* **Task to complete**
Wherever the string "scene" shows up in a line, count that line. Give the total alone.

* **Material for the task**

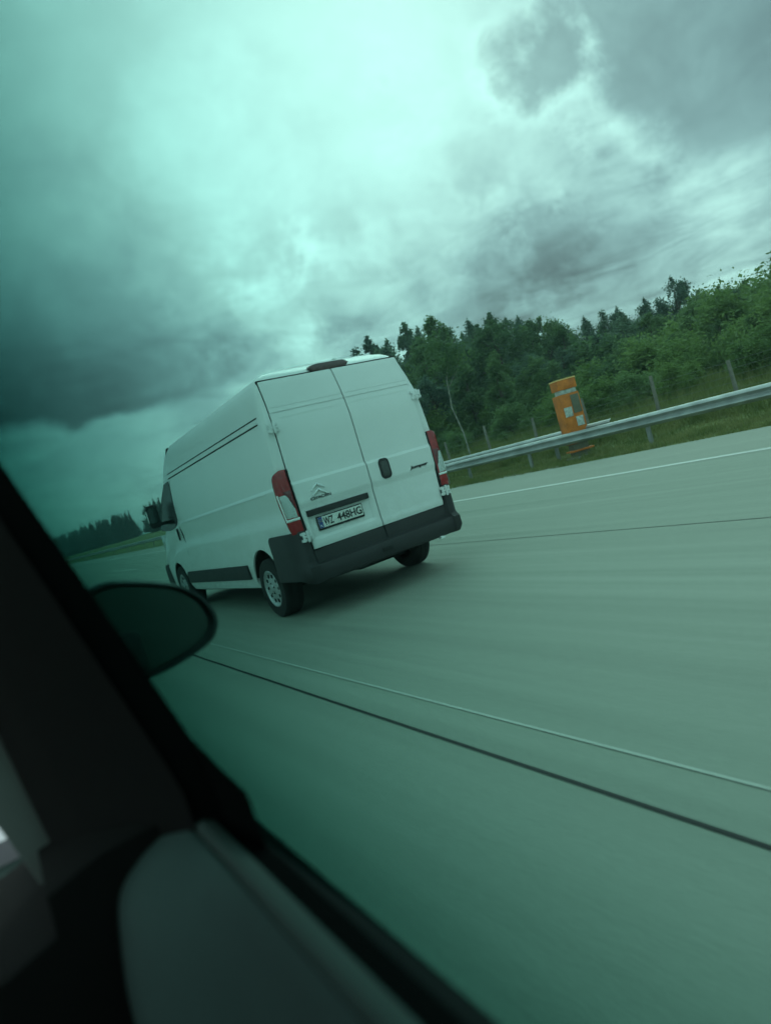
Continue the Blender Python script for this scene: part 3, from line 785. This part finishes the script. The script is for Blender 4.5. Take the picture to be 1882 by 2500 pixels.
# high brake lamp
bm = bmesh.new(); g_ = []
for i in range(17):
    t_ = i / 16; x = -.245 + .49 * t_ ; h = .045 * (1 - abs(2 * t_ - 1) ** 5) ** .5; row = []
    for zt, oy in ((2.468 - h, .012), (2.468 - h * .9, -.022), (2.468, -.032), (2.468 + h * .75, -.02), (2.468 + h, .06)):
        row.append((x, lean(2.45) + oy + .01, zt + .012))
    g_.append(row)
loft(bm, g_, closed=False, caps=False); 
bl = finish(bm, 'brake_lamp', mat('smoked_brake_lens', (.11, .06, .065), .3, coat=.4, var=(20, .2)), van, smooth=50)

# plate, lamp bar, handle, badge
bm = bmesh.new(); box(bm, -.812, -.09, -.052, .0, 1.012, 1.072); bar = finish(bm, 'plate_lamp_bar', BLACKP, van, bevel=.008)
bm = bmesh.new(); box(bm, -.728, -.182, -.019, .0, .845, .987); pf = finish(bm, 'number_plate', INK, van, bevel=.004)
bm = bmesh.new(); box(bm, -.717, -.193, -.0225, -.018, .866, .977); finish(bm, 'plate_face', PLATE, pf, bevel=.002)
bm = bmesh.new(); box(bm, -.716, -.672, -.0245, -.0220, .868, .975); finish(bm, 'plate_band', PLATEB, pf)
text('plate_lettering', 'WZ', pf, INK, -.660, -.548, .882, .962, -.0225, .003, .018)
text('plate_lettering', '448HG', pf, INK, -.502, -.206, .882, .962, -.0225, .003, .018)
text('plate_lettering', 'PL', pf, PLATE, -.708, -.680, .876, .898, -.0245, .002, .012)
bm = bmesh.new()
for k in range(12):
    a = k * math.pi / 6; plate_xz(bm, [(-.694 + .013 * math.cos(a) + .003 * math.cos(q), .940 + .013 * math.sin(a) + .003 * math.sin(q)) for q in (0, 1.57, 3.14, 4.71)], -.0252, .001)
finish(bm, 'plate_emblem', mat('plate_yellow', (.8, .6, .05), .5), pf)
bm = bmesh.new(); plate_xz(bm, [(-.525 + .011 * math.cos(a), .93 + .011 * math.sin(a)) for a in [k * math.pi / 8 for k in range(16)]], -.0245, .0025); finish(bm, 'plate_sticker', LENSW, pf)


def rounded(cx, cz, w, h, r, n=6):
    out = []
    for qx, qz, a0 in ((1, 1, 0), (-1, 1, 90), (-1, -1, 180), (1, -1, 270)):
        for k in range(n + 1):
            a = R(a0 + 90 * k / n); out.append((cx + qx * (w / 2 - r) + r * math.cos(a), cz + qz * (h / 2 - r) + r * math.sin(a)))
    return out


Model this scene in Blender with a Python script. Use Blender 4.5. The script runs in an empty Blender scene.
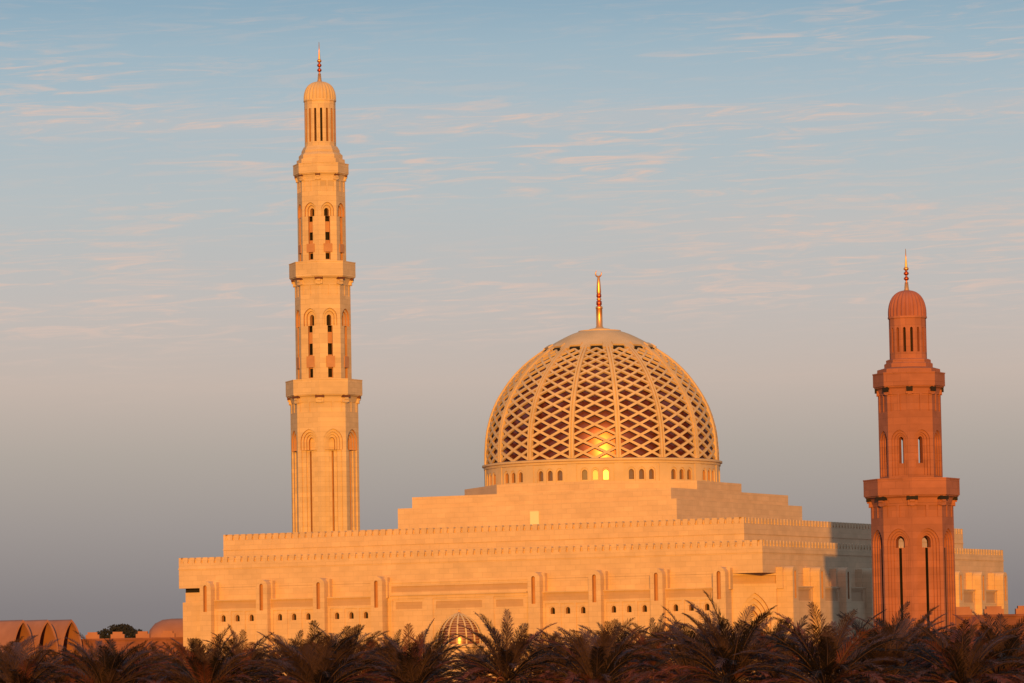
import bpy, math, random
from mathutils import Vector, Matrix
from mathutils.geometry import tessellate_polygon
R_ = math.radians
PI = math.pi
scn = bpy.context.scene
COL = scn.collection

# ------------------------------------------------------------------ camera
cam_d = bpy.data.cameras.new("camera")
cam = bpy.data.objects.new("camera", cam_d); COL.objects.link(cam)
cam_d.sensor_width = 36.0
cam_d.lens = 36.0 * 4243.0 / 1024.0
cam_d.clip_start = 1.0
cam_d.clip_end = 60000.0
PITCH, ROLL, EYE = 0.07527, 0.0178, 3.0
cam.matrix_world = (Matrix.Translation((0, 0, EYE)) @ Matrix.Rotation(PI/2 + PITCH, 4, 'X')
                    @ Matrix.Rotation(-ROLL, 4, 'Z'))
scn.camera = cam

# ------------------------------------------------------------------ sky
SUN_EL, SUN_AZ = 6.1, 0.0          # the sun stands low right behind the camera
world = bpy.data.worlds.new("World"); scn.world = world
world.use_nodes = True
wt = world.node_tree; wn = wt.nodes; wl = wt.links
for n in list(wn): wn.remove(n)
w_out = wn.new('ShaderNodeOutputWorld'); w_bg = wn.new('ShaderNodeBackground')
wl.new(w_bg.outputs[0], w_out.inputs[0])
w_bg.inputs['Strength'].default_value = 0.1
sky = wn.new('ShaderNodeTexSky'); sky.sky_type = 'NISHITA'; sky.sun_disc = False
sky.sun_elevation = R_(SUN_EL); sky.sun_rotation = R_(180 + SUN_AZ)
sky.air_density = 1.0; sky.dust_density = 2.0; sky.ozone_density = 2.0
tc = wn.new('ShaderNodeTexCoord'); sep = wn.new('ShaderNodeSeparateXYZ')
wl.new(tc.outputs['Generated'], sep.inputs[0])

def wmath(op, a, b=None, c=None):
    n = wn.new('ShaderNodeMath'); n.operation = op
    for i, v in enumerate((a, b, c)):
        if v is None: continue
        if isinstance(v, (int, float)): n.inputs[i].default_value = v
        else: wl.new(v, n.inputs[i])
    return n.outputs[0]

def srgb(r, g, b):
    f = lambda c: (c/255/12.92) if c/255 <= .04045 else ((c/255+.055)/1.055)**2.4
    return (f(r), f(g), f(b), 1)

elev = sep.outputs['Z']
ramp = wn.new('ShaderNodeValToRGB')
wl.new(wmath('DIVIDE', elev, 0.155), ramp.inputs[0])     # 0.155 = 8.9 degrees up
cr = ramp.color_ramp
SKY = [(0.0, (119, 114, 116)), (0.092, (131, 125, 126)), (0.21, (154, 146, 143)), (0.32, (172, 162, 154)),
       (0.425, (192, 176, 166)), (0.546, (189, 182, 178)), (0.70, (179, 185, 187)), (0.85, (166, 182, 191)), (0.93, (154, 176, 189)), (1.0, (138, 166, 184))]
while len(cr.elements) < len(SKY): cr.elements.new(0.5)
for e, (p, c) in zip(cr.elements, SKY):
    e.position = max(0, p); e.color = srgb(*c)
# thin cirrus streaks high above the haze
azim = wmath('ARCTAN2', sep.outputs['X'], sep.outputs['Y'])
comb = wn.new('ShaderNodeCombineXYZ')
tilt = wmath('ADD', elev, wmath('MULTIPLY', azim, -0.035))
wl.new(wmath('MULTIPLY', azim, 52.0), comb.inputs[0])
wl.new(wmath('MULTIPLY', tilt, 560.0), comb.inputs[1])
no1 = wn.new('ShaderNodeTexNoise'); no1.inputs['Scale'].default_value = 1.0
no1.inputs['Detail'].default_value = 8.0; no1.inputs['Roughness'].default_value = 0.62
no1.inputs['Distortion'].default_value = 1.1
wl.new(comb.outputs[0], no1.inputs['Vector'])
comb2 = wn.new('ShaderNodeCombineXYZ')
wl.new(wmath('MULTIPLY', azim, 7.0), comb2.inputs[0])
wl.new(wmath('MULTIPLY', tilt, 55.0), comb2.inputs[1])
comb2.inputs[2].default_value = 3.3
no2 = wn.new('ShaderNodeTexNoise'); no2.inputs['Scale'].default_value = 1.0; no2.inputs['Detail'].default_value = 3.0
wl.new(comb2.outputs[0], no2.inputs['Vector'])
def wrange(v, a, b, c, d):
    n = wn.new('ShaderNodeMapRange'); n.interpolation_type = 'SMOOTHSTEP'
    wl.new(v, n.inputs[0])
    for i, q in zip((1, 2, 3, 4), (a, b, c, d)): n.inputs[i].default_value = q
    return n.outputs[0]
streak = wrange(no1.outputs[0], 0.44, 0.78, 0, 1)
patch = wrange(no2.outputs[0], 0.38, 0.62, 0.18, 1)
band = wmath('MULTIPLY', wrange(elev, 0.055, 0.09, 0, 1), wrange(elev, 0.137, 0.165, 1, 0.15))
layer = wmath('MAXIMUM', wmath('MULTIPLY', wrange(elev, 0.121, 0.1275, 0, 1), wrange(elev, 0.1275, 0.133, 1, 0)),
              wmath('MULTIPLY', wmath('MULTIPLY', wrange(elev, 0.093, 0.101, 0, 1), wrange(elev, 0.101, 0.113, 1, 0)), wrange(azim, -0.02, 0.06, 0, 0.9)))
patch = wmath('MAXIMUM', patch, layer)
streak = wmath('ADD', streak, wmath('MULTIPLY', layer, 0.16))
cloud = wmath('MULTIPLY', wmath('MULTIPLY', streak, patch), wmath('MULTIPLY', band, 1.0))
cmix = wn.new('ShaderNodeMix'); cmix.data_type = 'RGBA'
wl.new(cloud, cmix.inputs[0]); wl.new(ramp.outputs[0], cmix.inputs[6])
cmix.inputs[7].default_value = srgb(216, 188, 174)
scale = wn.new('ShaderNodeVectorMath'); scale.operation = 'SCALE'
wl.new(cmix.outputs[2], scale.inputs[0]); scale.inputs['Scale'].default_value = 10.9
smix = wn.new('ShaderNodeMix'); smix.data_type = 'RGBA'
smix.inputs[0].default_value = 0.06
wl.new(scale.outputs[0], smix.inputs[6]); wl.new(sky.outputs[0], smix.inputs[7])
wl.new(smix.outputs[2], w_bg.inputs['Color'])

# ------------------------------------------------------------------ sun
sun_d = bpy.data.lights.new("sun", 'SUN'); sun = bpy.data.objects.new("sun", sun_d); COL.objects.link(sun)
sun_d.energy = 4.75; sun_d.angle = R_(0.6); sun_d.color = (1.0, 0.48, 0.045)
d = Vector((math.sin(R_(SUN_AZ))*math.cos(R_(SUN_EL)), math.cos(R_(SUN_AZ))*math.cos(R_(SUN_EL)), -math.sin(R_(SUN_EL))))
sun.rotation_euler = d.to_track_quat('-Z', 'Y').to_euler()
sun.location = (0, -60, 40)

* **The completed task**
3